Report recommends city council approve three-year license for bike sharing start-up

Council will vote on Dropbike expansion later this month

One of Dropbike's bright orange bicycles.

In a report slated for May 1, 2018, Commissioner of Community Services Lanie Hurdle recommended a three-year license for bike sharing company Dropbike to operate across Kingston with a minimum of 200 bicycles.  The report follows a successful pilot project the company held in Kingston last summer.

The recommendation process began in December of 2017, when the city requested proposals for a long-term community bike share system in Kingston. The requests only received responses from companies Dropbike and Zagster.

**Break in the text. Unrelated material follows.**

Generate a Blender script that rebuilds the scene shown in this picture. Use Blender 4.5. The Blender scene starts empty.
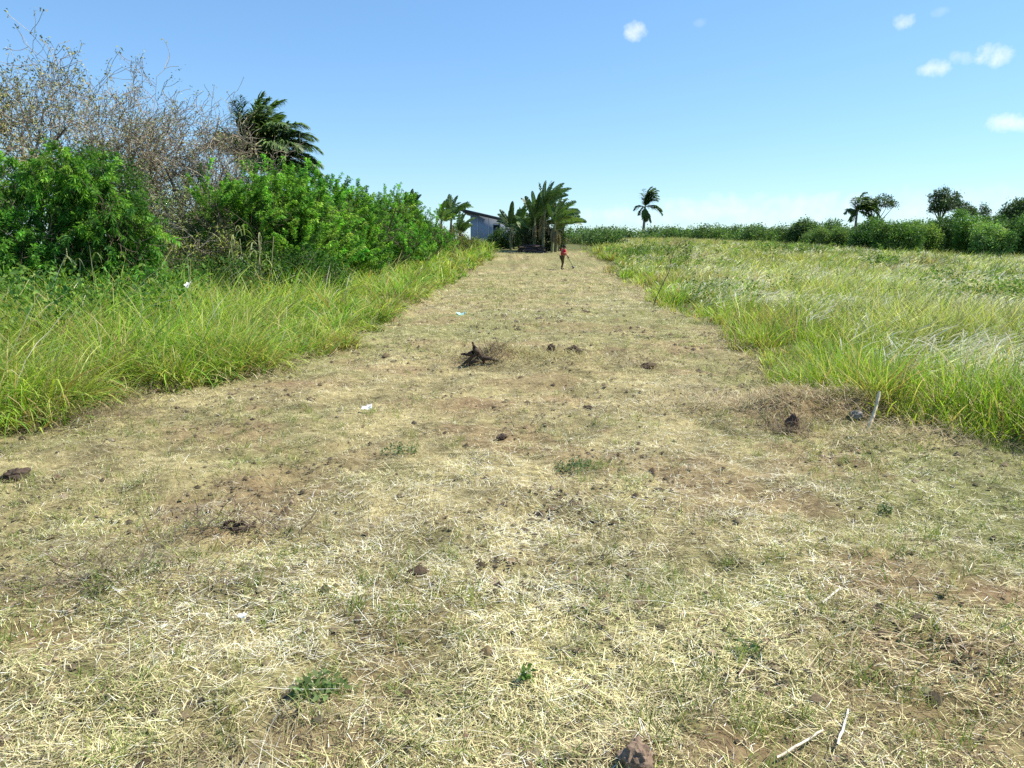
import bpy, bmesh, math, random
import numpy as np
from mathutils import Vector, Matrix

# ------------------------------------------------------------------ camera, sky, sun
sc = bpy.context.scene
C = sc.collection
PITCH = math.atan(137/740.0)
CAMZ = 1.6
cam_d = bpy.data.cameras.new('camera'); cam = bpy.data.objects.new('camera', cam_d); C.objects.link(cam)
cam.location = (0, 0, CAMZ); cam.rotation_euler = (math.pi/2-PITCH, 0, 0)
cam_d.sensor_width = 36; cam_d.lens = 740/1024*36; cam_d.clip_start = .05; cam_d.clip_end = 5000
sc.camera = cam

SUN_AZ = math.radians(78)      # to the right of the view direction (+Y)
SUN_EL = math.radians(50)
sunv = Vector((math.sin(SUN_AZ)*math.cos(SUN_EL), math.cos(SUN_AZ)*math.cos(SUN_EL), math.sin(SUN_EL)))
sl = bpy.data.lights.new('sun', 'SUN'); sl.energy = 5.0; sl.angle = math.radians(.5); sl.color = (1, .94, .83)
so = bpy.data.objects.new('sun', sl); C.objects.link(so); so.location = (20, 10, 40)
so.rotation_euler = (-sunv).to_track_quat('-Z', 'Y').to_euler()

W = bpy.data.worlds.new("World"); sc.world = W; W.use_nodes = True
nt = W.node_tree; nt.nodes.clear()
def wn(t, **k):
    n = nt.nodes.new(t)
    for a, b in k.items(): setattr(n, a, b)
    return n
sky = wn('ShaderNodeTexSky', sky_type='NISHITA', sun_disc=False, sun_elevation=SUN_EL, sun_rotation=SUN_AZ,
         altitude=0, air_density=1.0, dust_density=.15, ozone_density=3.5)
bg = wn('ShaderNodeBackground'); out = wn('ShaderNodeOutputWorld'); bg.inputs[1].default_value = .10
def dirpx(px, py):
    v = Vector(((px-512)/740, 1, -(py-384)/740))
    c, s = math.cos(PITCH), math.sin(PITCH)
    return Vector((v.x, v.y*c+v.z*s, -v.y*s+v.z*c)).normalized()
tc = wn('ShaderNodeTexCoord')
def noise(scale, detail, rough=.6):
    n = wn('ShaderNodeTexNoise'); n.inputs['Scale'].default_value = scale; n.inputs['Detail'].default_value = detail
    n.inputs['Roughness'].default_value = rough
    nt.links.new(tc.outputs['Generated'], n.inputs['Vector']); return n
def wmath(op, a, b=None, clamp=False):
    n = wn('ShaderNodeMath', operation=op); n.use_clamp = clamp
    for i, v in enumerate((a, b)):
        if v is None: continue
        if hasattr(v, 'links'): nt.links.new(v, n.inputs[i])
        else: n.inputs[i].default_value = v
    return n.outputs[0]
nz = noise(46, 6)
nz2 = noise(9, 4)
acc = None
# small fair-weather puffs, placed by direction in the sky dome: centre, half width, half height, strength
for (px, py, a, b, st) in ((636, 31, 15, 12, .85), (699, 23, 9, 6, .22), (903, 21, 14, 9, .75), (940, 12, 9, 5, .2), (936, 68, 19, 10, .75),
                           (963, 58, 14, 8, .45), (992, 54, 20, 12, .9), (1014, 122, 26, 11, .8),
                           (770, 209, 150, 15, .5), (630, 216, 90, 11, .42), (960, 205, 120, 18, .25)):
    d = dirpx(px, py); r = d.cross(Vector((0, 0, 1))).normalized(); u = r.cross(d)
    def dot(v):
        n = wn('ShaderNodeVectorMath', operation='DOT_PRODUCT'); nt.links.new(tc.outputs['Generated'], n.inputs[0])
        n.inputs[1].default_value = v; return n.outputs['Value']
    uu = wmath('MULTIPLY', dot(r), 740/(a*(.8 if b < 14 else 1))); vv = wmath('MULTIPLY', dot(u), 740/(b*(.8 if b < 14 else 1)))
    r2 = wmath('ADD', wmath('MULTIPLY', uu, uu), wmath('MULTIPLY', vv, vv))
    e = wmath('SUBTRACT', .95, r2)                                   # 1 at centre
    e = wmath('ADD', e, wmath('MULTIPLY', wmath('SUBTRACT', nz.outputs['Fac'], .5), 3.4))
    e = wmath('MULTIPLY', e, .6, clamp=True)
    front = wmath('GREATER_THAN', dot(d), .3)
    e = wmath('MULTIPLY', wmath('MULTIPLY', e, st), front)
    acc = e if acc is None else wmath('MAXIMUM', acc, e)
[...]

Hurdle explained in her report that while both proposals were “very similar in terms of quality of equipment and approach,” Dropbike’s proposal didn’t require any upfront operating investments from the City of Kingston. Dropbike will only seek sponsorship and advertising after the system’s deployment.

Zagster’s proposal required $667,186 in sponsorship funding to deploy the system. In her report, Hurdle wrote that “[City] staff does not support” Kingston’s exposure to risk of financing Zagster’s potential shortfall should they fail to secure necessary funding, nor the risk of program delays and reduction of the program’s scope.

While Dropbike will deploy a minimum of 200 bicycles and 50 docking racks in Kingston at no cost to the City, Hurdle’s report stressed that an adequate number of docking racks be present at the launch of the program. 

Hurdle recommended the company seek $30,000 in funding for the purchase of additional docking racks from either the Ontario Municipal Commuter Cycling (OMCC) Program, or the Environment Reserve Fund if the province doesn’t approve use of the OMCC.

“Staff believes it is important to the success of the program that racks be in place for the launch in high traffic, high visibility locations,” she wrote.

Dropbike’s proposalinformed by opinion surveys and last summer’s pilotplans to make a bike sharing system more accessible to unconventional users by widening the variety of payment and rental methods, including cash-based payments and rental via SMS text messaging.

If city council votes in favour of Dropbike’s proposal later this month, the cost of an operational license will be $1 per year and a bike share system will launch in Kingston by July 1, 2018.